Copy out every line containing the word "this".

## DATA LINES
◇ ◇ ◇ ◇

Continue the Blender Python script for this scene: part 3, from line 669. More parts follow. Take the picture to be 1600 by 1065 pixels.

◇ ◇ ◇ ◇

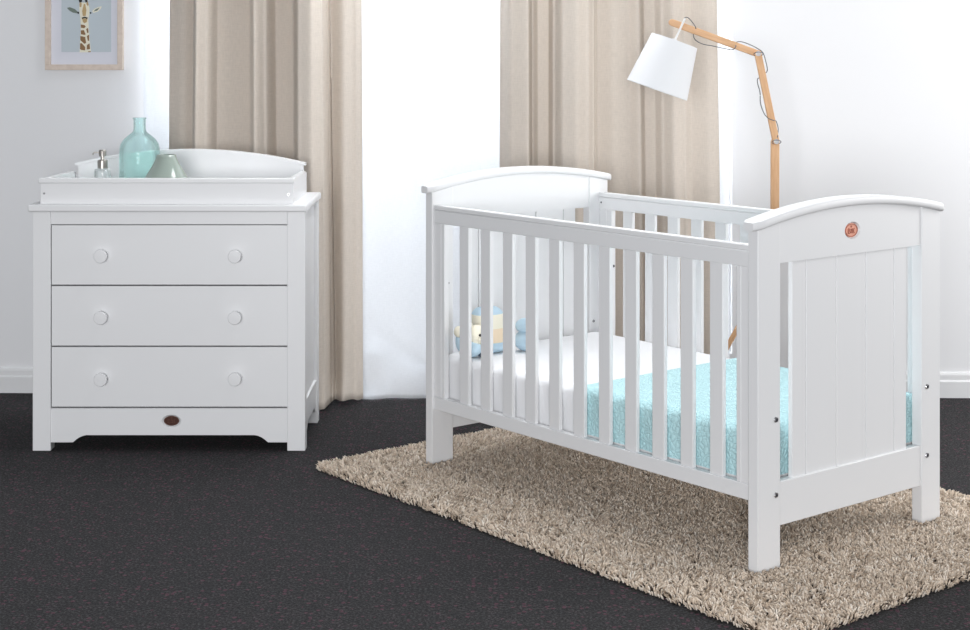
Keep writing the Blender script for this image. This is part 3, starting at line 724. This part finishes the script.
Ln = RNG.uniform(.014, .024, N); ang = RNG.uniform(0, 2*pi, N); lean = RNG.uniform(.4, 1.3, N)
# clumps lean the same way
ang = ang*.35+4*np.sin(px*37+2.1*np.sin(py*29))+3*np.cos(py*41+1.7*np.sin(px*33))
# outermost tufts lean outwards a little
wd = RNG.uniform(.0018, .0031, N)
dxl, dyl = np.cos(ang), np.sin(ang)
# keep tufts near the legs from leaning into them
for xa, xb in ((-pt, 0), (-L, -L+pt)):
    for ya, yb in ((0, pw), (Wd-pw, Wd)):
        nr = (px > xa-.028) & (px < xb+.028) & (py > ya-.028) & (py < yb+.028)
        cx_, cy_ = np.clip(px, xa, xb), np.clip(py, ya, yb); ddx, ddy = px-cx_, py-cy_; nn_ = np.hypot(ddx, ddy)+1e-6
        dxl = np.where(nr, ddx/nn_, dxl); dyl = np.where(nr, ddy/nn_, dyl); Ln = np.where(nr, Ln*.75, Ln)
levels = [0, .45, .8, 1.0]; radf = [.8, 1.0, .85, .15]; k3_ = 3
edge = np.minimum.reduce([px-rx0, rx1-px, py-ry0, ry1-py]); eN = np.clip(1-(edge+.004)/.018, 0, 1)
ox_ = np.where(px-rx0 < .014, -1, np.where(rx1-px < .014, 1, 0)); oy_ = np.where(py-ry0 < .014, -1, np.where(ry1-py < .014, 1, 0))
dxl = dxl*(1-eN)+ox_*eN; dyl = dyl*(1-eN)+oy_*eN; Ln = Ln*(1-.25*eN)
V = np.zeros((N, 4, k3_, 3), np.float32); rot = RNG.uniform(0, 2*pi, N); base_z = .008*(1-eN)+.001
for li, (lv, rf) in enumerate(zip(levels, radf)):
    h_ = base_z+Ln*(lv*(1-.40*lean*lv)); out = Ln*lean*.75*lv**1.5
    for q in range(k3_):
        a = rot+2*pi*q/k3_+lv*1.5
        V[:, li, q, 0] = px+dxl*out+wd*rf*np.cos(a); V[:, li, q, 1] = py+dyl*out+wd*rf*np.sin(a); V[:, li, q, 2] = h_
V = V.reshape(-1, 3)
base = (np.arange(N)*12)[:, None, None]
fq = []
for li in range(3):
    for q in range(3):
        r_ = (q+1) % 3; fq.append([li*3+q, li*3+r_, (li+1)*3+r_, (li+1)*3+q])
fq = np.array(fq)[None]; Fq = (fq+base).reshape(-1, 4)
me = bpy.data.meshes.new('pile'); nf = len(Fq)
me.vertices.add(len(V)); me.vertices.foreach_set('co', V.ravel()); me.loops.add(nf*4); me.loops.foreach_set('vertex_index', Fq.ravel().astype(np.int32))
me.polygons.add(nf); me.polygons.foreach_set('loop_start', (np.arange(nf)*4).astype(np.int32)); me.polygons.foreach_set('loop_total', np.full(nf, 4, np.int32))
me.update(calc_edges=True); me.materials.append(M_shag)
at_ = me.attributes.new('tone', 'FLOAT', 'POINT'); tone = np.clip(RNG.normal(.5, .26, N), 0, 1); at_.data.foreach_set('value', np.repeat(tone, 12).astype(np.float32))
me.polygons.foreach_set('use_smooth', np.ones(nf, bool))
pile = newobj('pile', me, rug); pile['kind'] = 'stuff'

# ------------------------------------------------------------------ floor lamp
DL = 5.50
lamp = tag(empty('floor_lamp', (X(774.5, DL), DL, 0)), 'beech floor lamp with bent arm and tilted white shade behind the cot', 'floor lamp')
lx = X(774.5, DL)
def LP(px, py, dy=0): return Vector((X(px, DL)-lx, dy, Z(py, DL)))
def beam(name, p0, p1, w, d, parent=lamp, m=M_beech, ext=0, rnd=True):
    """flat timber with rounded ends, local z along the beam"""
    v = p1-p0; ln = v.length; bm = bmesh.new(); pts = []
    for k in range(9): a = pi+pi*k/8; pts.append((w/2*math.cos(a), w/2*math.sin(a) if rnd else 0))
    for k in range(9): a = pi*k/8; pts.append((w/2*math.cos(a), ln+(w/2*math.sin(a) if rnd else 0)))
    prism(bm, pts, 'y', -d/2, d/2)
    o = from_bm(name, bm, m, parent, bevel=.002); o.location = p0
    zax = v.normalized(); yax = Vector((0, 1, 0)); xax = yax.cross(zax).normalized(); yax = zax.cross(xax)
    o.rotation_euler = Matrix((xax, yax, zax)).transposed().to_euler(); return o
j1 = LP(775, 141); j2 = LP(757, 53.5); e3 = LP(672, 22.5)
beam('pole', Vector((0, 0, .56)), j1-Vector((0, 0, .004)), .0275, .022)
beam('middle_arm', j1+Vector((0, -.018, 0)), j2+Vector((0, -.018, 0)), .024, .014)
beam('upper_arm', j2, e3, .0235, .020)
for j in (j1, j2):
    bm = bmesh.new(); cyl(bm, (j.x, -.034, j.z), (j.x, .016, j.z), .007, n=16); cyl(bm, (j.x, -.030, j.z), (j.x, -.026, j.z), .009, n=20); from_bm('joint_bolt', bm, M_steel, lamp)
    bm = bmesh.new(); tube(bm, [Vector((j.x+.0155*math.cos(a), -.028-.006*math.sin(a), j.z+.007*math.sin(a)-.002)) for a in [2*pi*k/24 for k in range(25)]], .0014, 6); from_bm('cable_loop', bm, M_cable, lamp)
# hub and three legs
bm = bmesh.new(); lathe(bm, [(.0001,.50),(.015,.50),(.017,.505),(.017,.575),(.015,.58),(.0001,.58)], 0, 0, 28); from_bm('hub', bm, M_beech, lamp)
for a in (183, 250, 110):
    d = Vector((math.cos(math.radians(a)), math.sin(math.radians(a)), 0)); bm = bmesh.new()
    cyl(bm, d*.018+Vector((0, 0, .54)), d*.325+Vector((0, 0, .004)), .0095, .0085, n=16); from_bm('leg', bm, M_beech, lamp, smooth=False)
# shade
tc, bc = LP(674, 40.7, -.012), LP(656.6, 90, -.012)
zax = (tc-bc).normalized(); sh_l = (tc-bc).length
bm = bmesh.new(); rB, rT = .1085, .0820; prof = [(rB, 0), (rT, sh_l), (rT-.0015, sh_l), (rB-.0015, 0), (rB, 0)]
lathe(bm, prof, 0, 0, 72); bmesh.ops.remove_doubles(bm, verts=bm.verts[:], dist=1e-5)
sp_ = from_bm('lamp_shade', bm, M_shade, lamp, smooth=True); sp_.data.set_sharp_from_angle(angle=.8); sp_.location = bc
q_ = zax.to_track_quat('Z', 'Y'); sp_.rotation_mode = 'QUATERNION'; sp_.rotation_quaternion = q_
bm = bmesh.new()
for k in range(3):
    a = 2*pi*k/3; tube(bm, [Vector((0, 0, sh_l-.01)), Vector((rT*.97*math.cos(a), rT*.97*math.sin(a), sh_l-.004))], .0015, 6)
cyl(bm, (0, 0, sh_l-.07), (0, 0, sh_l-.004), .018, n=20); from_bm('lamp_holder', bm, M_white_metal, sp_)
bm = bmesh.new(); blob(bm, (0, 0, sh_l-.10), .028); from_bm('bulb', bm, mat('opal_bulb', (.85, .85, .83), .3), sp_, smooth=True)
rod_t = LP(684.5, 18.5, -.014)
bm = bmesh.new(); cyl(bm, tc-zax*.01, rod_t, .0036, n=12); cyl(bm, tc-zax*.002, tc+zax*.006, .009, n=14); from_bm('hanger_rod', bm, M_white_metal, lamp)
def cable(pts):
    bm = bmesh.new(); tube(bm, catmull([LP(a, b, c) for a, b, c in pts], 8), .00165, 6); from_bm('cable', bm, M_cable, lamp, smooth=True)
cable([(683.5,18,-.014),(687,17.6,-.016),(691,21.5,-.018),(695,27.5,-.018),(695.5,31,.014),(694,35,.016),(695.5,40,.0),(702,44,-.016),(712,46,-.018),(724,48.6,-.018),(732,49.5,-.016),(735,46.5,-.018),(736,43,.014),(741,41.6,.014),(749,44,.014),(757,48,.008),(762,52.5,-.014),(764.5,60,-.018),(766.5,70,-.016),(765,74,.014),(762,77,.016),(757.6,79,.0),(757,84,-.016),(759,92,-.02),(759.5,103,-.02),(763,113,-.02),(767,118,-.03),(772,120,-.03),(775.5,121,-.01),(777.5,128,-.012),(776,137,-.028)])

◇ ◇ ◇ ◇

## SOLVED PROBLEM
Continue the Blender Python script for this scene: part 3, from line 669. More parts follow. Take the picture to be 1600 by 1065 pixels.
Keep writing the Blender script for this image. This is part 3, starting at line 724. This part finishes the script.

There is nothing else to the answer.